Wednesday, June 1, 2016

Torn feelings in response to death penalty in Charleston

Today's column in the Grand Haven Tribune, reprinted below. 
Last week, we read in the news that federal prosecutors have decided to seek the death penalty for a white man accused of killing nine black church members in Charleston, S.C.

This grisly act of violence and racial hatred shocked many of us last year, as the suspect, Dylan Roof, entered into a Bible study on June 17, sat with people, listened to them, and then stood up and started shooting them.

It was indeed an act of racial hatred, with the historic Emanuel African Methodist Episcopal Church serving as a decades-long leader in the struggle for civil rights. Not only did Roof choose the church specifically for racial reasons, but federal prosecutors in their filing have provided evidence that he singled out victims who were elderly and showed no remorse for his actions. One of his friends pleaded guilty last month to concealing his own knowledge that Roof had planned this attack for the previous six months.

The very act of seeking the death penalty in this federal case is abnormal. As Reuters reported, citing information from the Death Penalty Information Center, only three federal prisoners have been executed in the past 50 years, and none since 2003. The most well-known execution was Timothy McVeigh, the man who carried out the 1995 Oklahoma City federal building bombing.

The families of Roof’s victims have a variety of views on whether Roof should be executed for this act of heinous murder. Some oppose the death penalty due to their religious beliefs. At the initial hearing last year, several family members of victims spoke words of forgiveness. Other families of victims, however, are content to support whatever decision our government deems is appropriate.

And, I must admit, I am torn over this emotionally charged case.

I understand the rationale for the death penalty; the arguments I have heard from advocates of capital punishment. I know that momentum has been for support of the death penalty in our country since 1966, with as many as 80 percent of the nation supporting it in 1994. Current numbers indicate that roughly one-third of Americans oppose it and two-third support it. Still, its use has dropped 60 percent since a peak in 1999.

But I remain unsettled by its use — even in this painfully difficult case. As I wrote a couple of years ago, when discussing the possible death penalty for the Boston Marathon bomber, we rank fifth in the world for executions — the list, in order of number of citizens executed, being China, Iran, Iraq, Saudi Arabia, the United States, Yemen, Sudan and Afghanistan. Those numbers have not shifted much in the past two years.

Decades of research have demonstrated that the death penalty is not a deterrent.

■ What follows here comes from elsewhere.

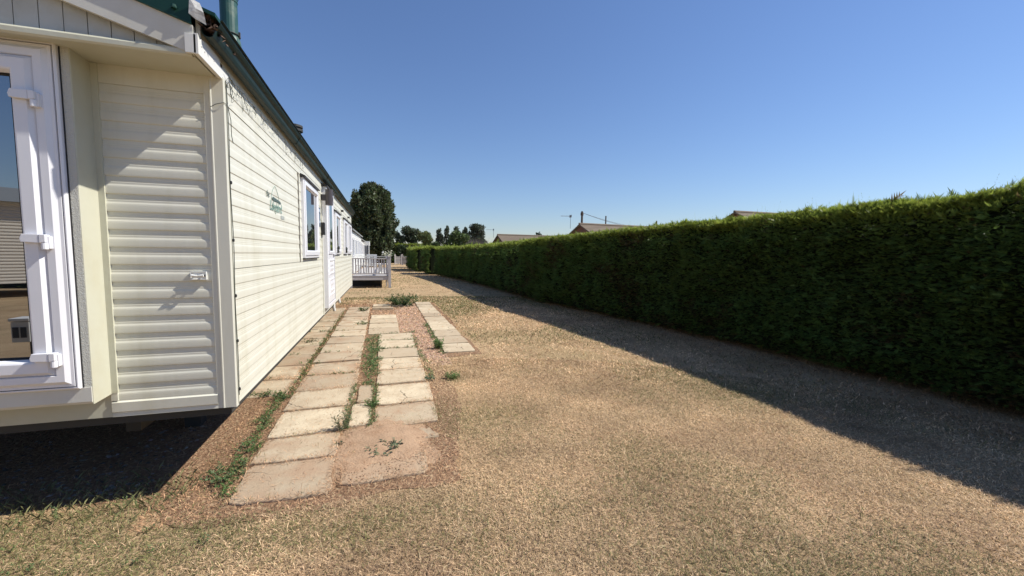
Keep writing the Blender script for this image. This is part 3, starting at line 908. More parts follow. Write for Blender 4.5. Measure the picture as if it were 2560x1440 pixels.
# middle column
for i in range(12):
    y = 4.86 + 0.615 * i; dx = 0.012 * i
    slab("brown-tinged slab, %s from the camera in the middle column behind the pale slabs" % ORD[i], [(-0.945 + dx * .2, y), (-0.305 - dx * .4, y + 0.012), (-0.31 - dx * .4, y + 0.612), (-0.945 + dx * .2, y + 0.60)], z=random.uniform(.017, .026), soil=random.uniform(0.07, 0.20), chip=0.02)
# left column, partly under the caravan edge
for i in range(12):
    y = 4.80 + 0.615 * i
    slab("weathered slab, %s from the camera in the column along the caravan" % ORD[i], rect(-1.60, -1.0, y, y + 0.60, 0.005), z=random.uniform(.014, .024), soil=random.uniform(0.12, 0.24), chip=0.02)
# right column
for i in range(5):
    y = 4.88 + 0.62 * i
    slab("pale slab, %s from the camera in the column right of the weed strip" % ORD[i], [(-0.09 - .004 * i, y), (0.50, y + 0.01), (0.505, y + 0.61), (-0.09 - .004 * i, y + 0.605)], z=random.uniform(.020, .030), soil=random.uniform(-0.06, 0.10), chip=0.02)
for i in range(4):
    y = 8.03 + 0.62 * i
    slab("whitish slab, %s from the weed strip in the short far column" % ORD[i], [(-0.30, y), (0.29, y + 0.01), (0.29, y + 0.60), (-0.305, y + 0.60)], z=random.uniform(.022, .032), soil=random.uniform(-0.1, 0.0))
slab("slab across the far end of the paving, left of the dark bush", rect(-0.30, 0.20, 12.15, 12.72), z=0.03, soil=0.0)
slab("farthest slab at the paving's end, right against the bush", rect(0.21, 0.75, 12.18, 12.74), z=0.03, soil=0.0)
# separate strip on the right
for i in range(11):
    y = 6.25 + 0.615 * i; dx = 0.002 * i
    slab("cream slab, %s from the camera in the separate strip on the grass" % ORD[i], [(0.885 + dx, y), (1.385 - dx, y + 0.025), (1.385 - dx, y + 0.63), (0.885 + dx, y + 0.605)], z=random.uniform(.024, .034), soil=random.uniform(-0.08, 0.04), chip=0.018)
kb = MB(); kb.obox((-0.03, 11.55, 0.035), (0.27, 0.01, 0), (-0.002, 0.055, 0), (0, 0, 0.04))
tag(kb.build("kerb_brick", MSLAB, loc=(-0.03, 11.55, 0), bevel=0.006), "small loose kerb block lying in bare soil near the paving's far end", "kerb block")

# ------------------------------------------------------------------ grass, straw, gravel
SLQ = [np.array(q) for q in SLABS]
def in_slabs(x, y, grow=0.0):
    r = np.zeros(len(x), bool)
    for q in SLQ:
        c = q.mean(0)
        ins = np.ones(len(x), bool)
        g_ = 1.0 / (1.0 + grow)
        X = c[0] + (x - c[0]) * g_; Y = c[1] + (y - c[1]) * g_
        for i in range(4):
            a = q[i]; b = q[(i + 1) % 4]
            ins &= ((b[0] - a[0]) * (Y - a[1]) - (b[1] - a[1]) * (X - a[0])) > 0
        r |= ins
    return r
YAW = math.atan2(322, 1030)
def sample_ground(n, r0, r1, amin=-58, amax=57, p=0.0):
    r = r0 + (r1 - r0) * rng.random(n) ** (1 / (1 + p))
    a = np.radians(rng.uniform(amin, amax, n)) + YAW
    return r * np.sin(a), r * np.cos(a), r
def blades(n, r0, r1, lmin, lmax, w, tilt, p=0.0):
    x, y, r = sample_ground(n, r0, r1, p=p)
    slabm = in_slabs(x, y, -0.10 - 0.12 * fbm(x * 3, y * 3, 17)) if r1 < 8 else in_slabs(x, y)
    under = (x < -1.25) & (y > 2.95)
    soil = (x < 0.5 + 0.25 * (fbm(x * 2, y * 2, 3) - .5)) & (x > -1.35) & (y > 2.62) & (y < 12.9) | ((x > 0.4) & (x < 1.5) & (y > 6) & (y < 13))
    cover = fbm(x * 1.3, y * 1.3, 8)
    keep = ~slabm | (rng.random(n) < 0.035)
    keep &= ~(soil & ~slabm) | (rng.random(n) < np.where(x < -0.95, 0.85, 0.5))
    keep &= ~under | (rng.random(n) < 0.25)
    x, y, r, soil, cover = x[keep], y[keep], r[keep], (soil | under)[keep], cover[keep]
    n = len(x)
    # hue: straw, brown, green patches
    gpatch = fbm(x * 0.55 + 4, y * 0.55 + 9, 21, 5)
    gpatch = gpatch + 0.34 * np.exp(-(((x + 1.6) / 0.95) ** 2 + ((y - 2.5) / 0.45) ** 2))
    gpatch = gpatch + 0.16 * np.exp(-(((x + 0.3) / 0.9) ** 2 + ((y - 2.35) / 0.25) ** 2))
    gpatch = gpatch + 0.35 * np.exp(-(((x - 0.80) / 0.16) ** 2 + ((y - 4.95) / 0.2) ** 2))
    pg = np.clip((gpatch - 0.455 + 0.055 * np.clip((r - 6) / 8, 0, 1)) * 3.6, 0.05, 0.80) * np.where(soil, 0.25, 1)
    u = rng.random(n)
    green = u < pg
    col = np.empty((n, 3))
    straw = np.array([0.67, 0.482, 0.292]); brown = np.array([0.37, 0.235, 0.143]); gr = np.array([0.185, 0.20, 0.085])
    t = np.clip(fbm(x * 2.2, y * 2.2, 33) * 1.6 - 0.45 + rng.normal(0, .25, n), 0, 1)[:, None]
    col[:] = straw * (1 - t) + brown * t
    col[soil] *= np.array([0.92, 0.80, 0.75])
    patch = fbm(x * 1.9 + 7, y * 2.4, 91, 4)
    far_ = np.clip((r - 2.5) / 3.5, 0, 1)
    col *= (0.76 + 0.66 * np.clip((patch - 0.30) * 2.1, 0, 1) * 0.62 + 0.24 * far_)[:, None]
    col[green] = gr * (1 - 0.35 * rng.random((green.sum(), 1))) + np.array([0.06, 0.03, 0.0]) * rng.random((green.sum(), 1))
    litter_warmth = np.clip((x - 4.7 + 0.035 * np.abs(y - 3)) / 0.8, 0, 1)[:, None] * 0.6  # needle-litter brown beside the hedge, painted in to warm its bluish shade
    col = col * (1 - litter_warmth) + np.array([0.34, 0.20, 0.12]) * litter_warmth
    col *= 1 + (rng.uniform(0.42, 1.42, (n, 1)) - 1) * (1 - 0.6 * np.clip((r - 8) / 8, 0, 1))[:, None]
    ln = rng.uniform(lmin, lmax, n) * (0.75 + 0.5 * cover)
    az = rng.uniform(0, 2 * math.pi, n)
    ti = np.radians(np.clip(rng.normal(tilt, 16, n), 2, 75)) + green * 0.2
    D = np.stack([np.cos(az) * np.cos(ti), np.sin(az) * np.cos(ti), np.sin(ti)], 1)
    Sd = np.stack([-np.sin(az), np.cos(az), rng.uniform(-.5, .5, n)], 1)
    wd = w * (0.7 + 0.6 * rng.random(n)) * np.maximum(1, r / 4.5)
    base = np.stack([x, y, np.where(in_slabs(x, y), 0.022, 0.0)], 1)
    mid = base + D * (ln * 0.55)[:, None]
    bend = np.stack([np.cos(az), np.sin(az), -0.15 + 0.4 * rng.random(n)], 1)
    tip = mid + unit(D + bend * 0.6) * (ln * 0.45)[:, None]
    V = np.stack([base, mid + Sd * wd[:, None], tip, mid - Sd * wd[:, None]], 1)
    return V, col
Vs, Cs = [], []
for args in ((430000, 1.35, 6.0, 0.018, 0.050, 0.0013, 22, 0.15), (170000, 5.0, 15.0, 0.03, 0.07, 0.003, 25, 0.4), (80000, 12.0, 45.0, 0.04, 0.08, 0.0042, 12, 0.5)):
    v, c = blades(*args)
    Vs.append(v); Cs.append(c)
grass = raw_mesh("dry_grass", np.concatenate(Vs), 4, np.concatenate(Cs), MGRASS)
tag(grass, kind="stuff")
# longer pale stalks lying about
x, y, r = sample_ground(5200, 1.4, 9.0)
k_ = ~((x < -1.0) & (y > 2.9))
x, y, r = x[k_], y[k_], r[k_]; n = len(x)
az = rng.uniform(0, 6.28, n); ln = rng.uniform(.04, .11, n)
base = np.stack([x, y, rng.uniform(.012, .026, n)], 1)
D = np.stack([np.cos(az), np.sin(az), rng.uniform(-.02, .2, n)], 1)
Sd = np.stack([-np.sin(az), np.cos(az), np.zeros(n)], 1)
w = 0.0011 * np.maximum(1, r / 4)
V = np.stack([base, base + D * ln[:, None] * .5 + Sd * w[:, None], base + D * ln[:, None] + Sd * rng.uniform(-.012, .012, (n, 1)), base + D * ln[:, None] * .5 - Sd * w[:, None]], 1)
tag(raw_mesh("straw", V, 4, np.array([0.56, 0.44, 0.27]) * rng.uniform(.7, 1.25, (n, 1)), MGRASS), kind="stuff")

# stones below the caravan and woodchip gravel between slabs
def pebbles(name, x, y, size, cols, loc=(0, 0, 0), zoff=0.0, flat=0.55):
    n = len(x)
    O = np.array([(1, 0, 0), (0, 1, 0), (-1, 0, 0), (0, -1, 0), (0, 0, 1.0)])
    ang = rng.uniform(0, 6.28, n)
    ca, sa = np.cos(ang), np.sin(ang)
    sx = size * rng.uniform(.7, 1.4, n); sy = size * rng.uniform(.6, 1.1, n); sz = size * flat * rng.uniform(.6, 1.2, n)
    pts = np.zeros((n, 5, 3))
    for i, (a, b, c) in enumerate(O):
        lx_, ly_ = a * sx, b * sy
        pts[:, i, 0] = x + lx_ * ca - ly_ * sa
        pts[:, i, 1] = y + lx_ * sa + ly_ * ca
        pts[:, i, 2] = c * sz + zoff + (0 if c else rng.uniform(0, .4, n) * sz)
    pts += rng.normal(0, .12, pts.shape) * size[:, None, None]
    tri = np.concatenate([np.stack([pts[:, i], pts[:, (i + 1) % 4], pts[:, 4]], 1) for i in range(4)])
    return raw_mesh(name, tri, 3, np.tile(cols, (4, 1)), MSTONE, loc=loc)
n = 3400
x = rng.uniform(-4.2, -1.45, n); y = 3.1 + rng.random(n) ** 1.4 * 2.6
k_ = (fbm(x * 1.4, y * 1.4, 44) > 0.42) & ~((x > -1.65) & (y > 4.7))
x, y = x[k_], y[k_]; n = len(x)
tag(pebbles("stones_underneath", x, y, rng.uniform(.008, .022, n), np.array([0.24, 0.215, 0.195]) * rng.uniform(.25, 1.4, (n, 1)) * (1 + rng.normal(0, .05, (n, 3)))), kind="stuff")
n = 9000
x = rng.uniform(0.50, 0.90, n); y = rng.uniform(5.6, 13.0, n)
x2 = rng.uniform(0.30, 0.55, n // 2); y2 = rng.uniform(7.9, 11.8, n // 2)
x = np.concatenate([x, x2, rng.uniform(-0.3, 0.9, 1200)]); y = np.concatenate([y, y2, rng.uniform(10.5, 12.1, 1200)])
k_ = ~in_slabs(x, y); x, y = x[k_], y[k_]; n = len(x)
tag(pebbles("gravel", x, y, rng.uniform(.010, .024, n), np.array([0.42, 0.285, 0.20]) * rng.uniform(.5, 1.45, (n, 1)) * (1 + rng.normal(0, .06, (n, 3)))), kind="stuff")
# crumbs of soil on the near slabs
n = 4200
x = rng.uniform(-0.95, 0.55, n); y = rng.uniform(2.72, 4.1, n)
m_ = fbm(x * 3, y * 3, 61) + 0.18 * (x + 0.3) - 0.30 * np.abs(y - 3.3) > 0.44
x, y = x[m_], y[m_]; n = len(x)
tag(pebbles("soil_crumbs", x, y, rng.uniform(.002, .007, n), np.array([0.32, 0.20, 0.125]) * rng.uniform(.6, 1.4, (n, 1)), zoff=0.02), kind="stuff")
# soil drift: a low uneven mound lying over the near right slabs
sm = MB()
nx, ny = 60, 60
gx = np.linspace(-0.72, 0.58, nx); gy = np.linspace(2.78, 4.05, ny)
GX, GY = np.meshgrid(gx, gy, indexing='ij')
hgt = 0.030 * (fbm(GX * 2.6, GY * 2.6, 71, 5) - 0.45) * 2 + 0.022 * np.exp(-(((GX - 0.10) / 0.40) ** 2 + ((GY - 3.38) / 0.30) ** 2)) - 0.05 * np.maximum(np.abs((GX + .07) / .62) ** 3, np.abs((GY - 3.4) / .62) ** 3) - 0.006
hgt += 0.014 * (fbm(GX * 13, GY * 13, 75, 4) - .5)
Z = 0.018 + hgt
idx = lambda i, j: i * ny + j
fcs = [(idx(i, j), idx(i + 1, j), idx(i + 1, j + 1), idx(i, j + 1)) for i in range(nx - 1) for j in range(ny - 1)]
sm.faces([(GX[i, j], GY[i, j], max(Z[i, j], -0.02)) for i in range(nx) for j in range(ny)], fcs)
tag(sm.build("soil_drift", mat("dusty_soil", (0.37, 0.25, 0.163), 0.95, var=0.15, vscale=7, dirt=(0.27, 0.165, 0.10), dscale=9, damt=0.7, bump=0.5, bscale=60, spec=0.1), smooth=True), kind="structure")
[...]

The 14 states without it have homicide rates at or below the national rate. It also costs significantly more to execute someone than to hold them in prison for life without the possibility of parole. In 2007, the United Nations General Assembly called on those countries that still maintain the death penalty to enter a moratorium with a goal of abolishing its use.

What makes me torn about this case is the racial motivation — which is ironic. After all, for decades scholars have demonstrated that the use of the death penalty disproportionately affects people of color. A study conducted by the Yale University School of Law in 2003 concluded that African-Americans receive the death penalty three times as often as white defendants when the victims are white. Further, killers of whites are often penalized much more severely than those who kill minorities.

There are some who may feel this case will, at the least, tip the scales a bit on the side of justice — putting the same value upon the black church members murdered as we would if the victims were all white.

But I cannot find myself in that place. I want to be clear, I cannot say that the families should forgive Roof; I cannot even say that they should oppose his execution. I cannot imagine the horror they have experienced and would not dare to tell them how to feel or what to desire in response to their grief.

And yet, as a priest, I believe that the death penalty will not bring healing. This is precisely why we, as a society, must continue to work to eliminate the death penalty. In a just society, people who are wracked with grief cannot be asked to determine appropriate punishment.

Dylan Roof — no matter how despicable I find his actions — is a child of God, one whose sense of humanity has been cruelly twisted through a combination of racism present in our culture and his own choices to participate in that racism. But I desire him to come to repentance — something he cannot do in this world if his life is taken from him.

So, I will try hard, very hard, not to preach to the families of the victims. Forgiveness is not mine to give, not even mine to encourage. But I will say to the rest of us, still reeling from the effects of this killing — let’s not answer death with more death. In particular, for those of us who are people of faith, let us find how to answer death with life and opportunity for change.

— By The Very Rev. Jared C. Cramer, Tribune community columnist who serves as rector of St. John’s Episcopal Church in Grand Haven and dean of the Lakeshore Deanery of the Diocese of Western Michigan.